--- Given information ---
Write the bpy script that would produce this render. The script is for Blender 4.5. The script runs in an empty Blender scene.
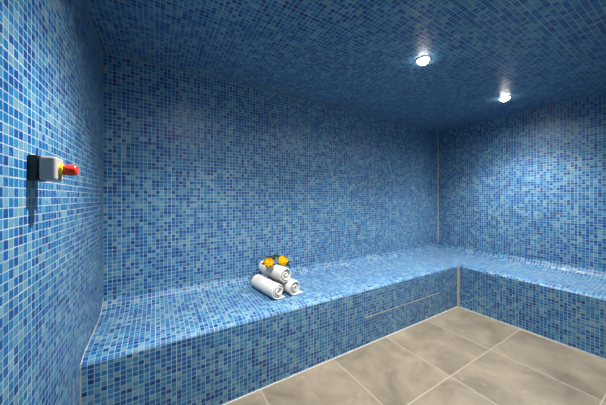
import bpy, bmesh, math, random
from mathutils import Vector, Matrix, noise
C = bpy.context.scene.collection
S = bpy.context.scene
R = math.radians

# ---------------------------------------------------------------- camera
TH = R(30.7)
cam = bpy.data.cameras.new('camera'); camo = bpy.data.objects.new('camera', cam); C.objects.link(camo)
camo.location = (0, 0, 1.25)
camo.rotation_euler = (R(90), 0, -TH)
cam.sensor_width = 36; cam.lens = 36 * 246 / 606
cam.shift_y = -5 / 606
cam.clip_start = 0.02
S.camera = camo

# ---------------------------------------------------------------- world, exposure, lights
S.view_settings.view_transform = 'Standard'
S.view_settings.look = 'None'
S.view_settings.gamma = 1
S.view_settings.use_curve_mapping = False
S.view_settings.exposure = 0.0
w = bpy.data.worlds.new('world'); S.world = w; w.use_nodes = True
w.node_tree.nodes['Background'].inputs['Color'].default_value = (0.95, 0.97, 1, 1)
w.node_tree.nodes['Background'].inputs['Strength'].default_value = 1.2

SPILL_W = 29.0
LAMP_W = 182.0         # each ceiling spot
LAMP_XY = [(0.305, 1.045), (1.592, 1.045), (2.878, 1.045)]
ZC = 2.21             # ceiling height
LX, RX = -0.307, 3.51  # left and right wall faces
FY, BY = -0.35, 2.07   # front and back wall faces
BFY, BFX = 1.517, 2.968  # bench front faces
FRONT_W = 4.0

def lamp_light(x, y, z, parent):
    # a focused downward beam and the weaker wide spill of the same lamp
    for name, watt, ang, bl in (('lamp_beam', LAMP_W, 120, 1.0), ('lamp_spill', SPILL_W, 168, 0.8)):
        l = bpy.data.lights.new(name, 'SPOT'); l.energy = watt; l.color = (1, 0.95, 0.89)
        l.spot_size = R(ang); l.spot_blend = bl; l.shadow_soft_size = 0.022
        o = bpy.data.objects.new(name, l); C.objects.link(o); o.location = (x, y, z); o.parent = parent

# added soft fill light outside the glass door, evens out the room
al = bpy.data.lights.new('front_fill', 'AREA'); al.shape = 'RECTANGLE'; al.size = 0.85; al.size_y = 1.9
al.energy = FRONT_W; al.color = (0.93, 0.97, 1)
alo = bpy.data.objects.new('front_fill', al); C.objects.link(alo)
alo.location = (1.35, FY - 0.25, 1.05); alo.rotation_euler = (R(90), 0, 0)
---
| Written request |
Keep the pictures out of the copy and write out the data exactly as it stands.

| The output |
Write the bpy script that would produce this render. The script is for Blender 4.5. The script runs in an empty Blender scene.
import bpy, bmesh, math, random
from mathutils import Vector, Matrix, noise
C = bpy.context.scene.collection
S = bpy.context.scene
R = math.radians

# ---------------------------------------------------------------- camera
TH = R(30.7)
cam = bpy.data.cameras.new('camera'); camo = bpy.data.objects.new('camera', cam); C.objects.link(camo)
camo.location = (0, 0, 1.25)
camo.rotation_euler = (R(90), 0, -TH)
cam.sensor_width = 36; cam.lens = 36 * 246 / 606
cam.shift_y = -5 / 606
cam.clip_start = 0.02
S.camera = camo

# ---------------------------------------------------------------- world, exposure, lights
S.view_settings.view_transform = 'Standard'
S.view_settings.look = 'None'
S.view_settings.gamma = 1
S.view_settings.use_curve_mapping = False
S.view_settings.exposure = 0.0
w = bpy.data.worlds.new('world'); S.world = w; w.use_nodes = True
w.node_tree.nodes['Background'].inputs['Color'].default_value = (0.95, 0.97, 1, 1)
w.node_tree.nodes['Background'].inputs['Strength'].default_value = 1.2

SPILL_W = 29.0
LAMP_W = 182.0         # each ceiling spot
LAMP_XY = [(0.305, 1.045), (1.592, 1.045), (2.878, 1.045)]
ZC = 2.21             # ceiling height
LX, RX = -0.307, 3.51  # left and right wall faces
FY, BY = -0.35, 2.07   # front and back wall faces
BFY, BFX = 1.517, 2.968  # bench front faces
FRONT_W = 4.0

def lamp_light(x, y, z, parent):
    # a focused downward beam and the weaker wide spill of the same lamp
    for name, watt, ang, bl in (('lamp_beam', LAMP_W, 120, 1.0), ('lamp_spill', SPILL_W, 168, 0.8)):
        l = bpy.data.lights.new(name, 'SPOT'); l.energy = watt; l.color = (1, 0.95, 0.89)
        l.spot_size = R(ang); l.spot_blend = bl; l.shadow_soft_size = 0.022
        o = bpy.data.objects.new(name, l); C.objects.link(o); o.location = (x, y, z); o.parent = parent

# added soft fill light outside the glass door, evens out the room
al = bpy.data.lights.new('front_fill', 'AREA'); al.shape = 'RECTANGLE'; al.size = 0.85; al.size_y = 1.9
al.energy = FRONT_W; al.color = (0.93, 0.97, 1)
alo = bpy.data.objects.new('front_fill', al); C.objects.link(alo)
alo.location = (1.35, FY - 0.25, 1.05); alo.rotation_euler = (R(90), 0, 0)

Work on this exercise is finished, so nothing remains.